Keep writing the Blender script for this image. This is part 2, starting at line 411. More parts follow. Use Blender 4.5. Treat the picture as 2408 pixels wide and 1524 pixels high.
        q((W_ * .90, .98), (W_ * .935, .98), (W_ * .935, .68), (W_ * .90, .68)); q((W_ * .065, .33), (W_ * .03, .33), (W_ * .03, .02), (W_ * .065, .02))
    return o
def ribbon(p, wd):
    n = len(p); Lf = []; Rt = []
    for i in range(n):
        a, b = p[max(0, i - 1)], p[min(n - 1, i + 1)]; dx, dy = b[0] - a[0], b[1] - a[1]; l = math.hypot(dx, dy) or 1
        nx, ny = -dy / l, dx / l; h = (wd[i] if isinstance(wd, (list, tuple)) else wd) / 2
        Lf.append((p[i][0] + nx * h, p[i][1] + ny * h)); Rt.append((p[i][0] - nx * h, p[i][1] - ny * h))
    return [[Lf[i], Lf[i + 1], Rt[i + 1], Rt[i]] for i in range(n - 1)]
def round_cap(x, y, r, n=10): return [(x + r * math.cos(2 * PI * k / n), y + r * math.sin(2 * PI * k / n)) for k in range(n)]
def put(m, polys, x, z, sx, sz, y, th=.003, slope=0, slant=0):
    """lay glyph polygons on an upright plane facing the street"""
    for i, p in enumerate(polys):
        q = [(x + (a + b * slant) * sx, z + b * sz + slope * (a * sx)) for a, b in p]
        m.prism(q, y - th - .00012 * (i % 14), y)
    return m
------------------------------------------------
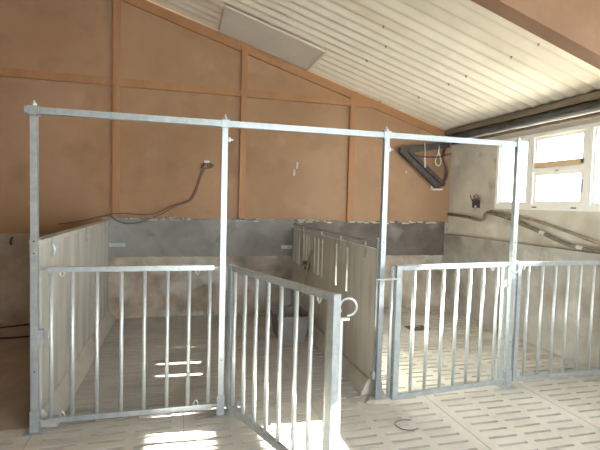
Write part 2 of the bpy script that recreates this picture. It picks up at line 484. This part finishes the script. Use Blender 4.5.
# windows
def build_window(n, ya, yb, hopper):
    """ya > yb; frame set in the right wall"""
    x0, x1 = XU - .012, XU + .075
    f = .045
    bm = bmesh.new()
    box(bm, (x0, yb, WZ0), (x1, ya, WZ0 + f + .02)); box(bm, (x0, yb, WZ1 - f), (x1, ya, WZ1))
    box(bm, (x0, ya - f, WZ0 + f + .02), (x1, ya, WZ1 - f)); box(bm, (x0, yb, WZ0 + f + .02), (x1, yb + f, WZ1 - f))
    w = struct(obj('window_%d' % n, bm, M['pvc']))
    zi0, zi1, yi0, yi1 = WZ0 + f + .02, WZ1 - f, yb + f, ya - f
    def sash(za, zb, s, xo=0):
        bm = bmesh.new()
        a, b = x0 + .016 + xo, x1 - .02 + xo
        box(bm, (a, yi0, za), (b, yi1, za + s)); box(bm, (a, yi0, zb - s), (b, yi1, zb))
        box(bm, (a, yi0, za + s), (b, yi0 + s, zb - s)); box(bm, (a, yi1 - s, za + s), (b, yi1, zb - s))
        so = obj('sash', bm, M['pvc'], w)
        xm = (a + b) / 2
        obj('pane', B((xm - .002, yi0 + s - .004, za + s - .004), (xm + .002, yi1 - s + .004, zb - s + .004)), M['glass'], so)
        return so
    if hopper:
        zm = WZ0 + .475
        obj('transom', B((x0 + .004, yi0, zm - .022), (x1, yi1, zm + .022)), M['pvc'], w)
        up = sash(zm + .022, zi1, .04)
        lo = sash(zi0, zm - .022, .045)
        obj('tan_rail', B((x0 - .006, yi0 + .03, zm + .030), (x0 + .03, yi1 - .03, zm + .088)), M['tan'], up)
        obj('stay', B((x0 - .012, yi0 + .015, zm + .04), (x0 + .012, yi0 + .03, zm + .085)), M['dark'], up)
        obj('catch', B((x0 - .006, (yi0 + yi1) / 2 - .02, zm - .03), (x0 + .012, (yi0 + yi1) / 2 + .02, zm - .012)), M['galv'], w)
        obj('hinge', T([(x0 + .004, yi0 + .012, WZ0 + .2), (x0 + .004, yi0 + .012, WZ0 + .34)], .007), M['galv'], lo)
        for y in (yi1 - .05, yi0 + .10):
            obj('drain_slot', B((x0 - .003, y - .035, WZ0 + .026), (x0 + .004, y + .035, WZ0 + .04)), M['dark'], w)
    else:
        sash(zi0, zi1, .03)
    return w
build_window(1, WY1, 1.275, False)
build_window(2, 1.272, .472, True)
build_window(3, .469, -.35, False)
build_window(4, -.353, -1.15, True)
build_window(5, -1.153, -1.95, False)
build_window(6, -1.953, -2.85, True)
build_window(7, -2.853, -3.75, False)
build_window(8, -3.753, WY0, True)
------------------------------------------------
Pull out every line of the entries that includes the word "this".

● **Exercise answer**:
Keep writing the Blender script for this image. This is part 2, starting at line 411. More parts follow. Use Blender 4.5. Treat the picture as 2408 pixels wide and 1524 pixels high.
Write part 2 of the bpy script that recreates this picture. It picks up at line 484. This part finishes the script. Use Blender 4.5.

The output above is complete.